During our own mess, I never noticed that my brother Stephen’s drinking was out of control and unfortunately because of his addiction he died in 2006 at the age of 36. After his death I remember thinking to myself is this what life is all about, you have a terrible childhood, you get older and nothing changes, life doesn’t get any better, you just exist then you die and go to hell! After Stephens death, my own drinking and drug taking just increased to the point where I was taking at least a gram of cocaine a day along with the drink. I remember one night my wife said she had something to tell me, she told me she had become a Christian, I remember saying to her if that is what you want to do that was OK but keep me out of it. 

Things started to change in our marriage; instead of drinking and taking drugs at home I would go elsewhere. There were times I would have been drinking and drugging for whole weekends. For three years after Margaret was saved, I continued to drink and take drugs, so obviously, our marriage was shaky to say the least. We seemed to be arguing a lot, or even at times not speaking at all. We had nothing in common, Margaret had God and her Christian friends, and all I had was work and my drinking friends. 

In January 2013 three years after Margaret was saved she told me she had had enough she told me I had to choose either drink and drugs or her and the kids. To my shame I chose drink and drugs. I left home and carried on drinking and taking drugs. I moved in with a friend, and Margaret had to give up the house that we lived at that time. She moved back into her mum and dad’s with the girls. I used to go up most days to visit the two girls. After about seven months I remember Margaret saying to me that she didn’t care if the whole world was crumbling down around her as long as she had God in her life that was all she needed. I remember going back down to my mate’s house thinking is this it for me, is this all there is. I remember thinking I don’t need anyone to help me. I can get off drink and drugs myself. A week later on the Friday night I started itching and craving for drink and drugs. I thought if I just go to bed early and get up early that’s another day over. I remember getting up the next morning and sitting on the bed sober and hearing a whisper trust in the Lord, was this God speaking to me? I got down on my knees, prayed to God and asked him into my life. It was like a weight had been lifted off my shoulders. I would love to be able to tell you that after I was saved my life was great there were no more problems, no more trials no more hurt or no more pain, but I can’t. 

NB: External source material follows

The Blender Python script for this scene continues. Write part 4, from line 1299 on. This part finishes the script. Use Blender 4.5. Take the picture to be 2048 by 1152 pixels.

I have had my difficulties personally and, in my family, but I now have a Saviour who is touched with the feeling of our infirmities, “For we do not have a high priest who cannot be touched with the feeling of our infirmities; but was in all points tempted like as we are, yet without sin.” Hebrews 4:15Whatever touches us touches him. He knows what we are going through at this very moment. When we have, some knew difficulty to face, or some new mountain to climb, or some new temptation to avoid, God is with us, even though at times the way forward seems impossible, even though at times we can’t even see a future for ourselves. Remember God sees the end from the beginning and He can lead us through. It took a bit of time, but God has healed our marriage. I have no more depression and I am now in full time ministry for Stauros. God has made so much difference not only in my own life but also our kids’ life’s they now get the childhood they deserve. I would be involved in street outreach with my church in Belfast City centre at the weekends, I just go in and give out tea and coffee and tracts and talk to people about Jesus.

I want you to know for every person who has ever failed in their past, there is a forgiveness that forgets! God’s Forgiveness: God doesn’t hold anything back if you come back to Him or come to Him for the first time no matter what is in your past.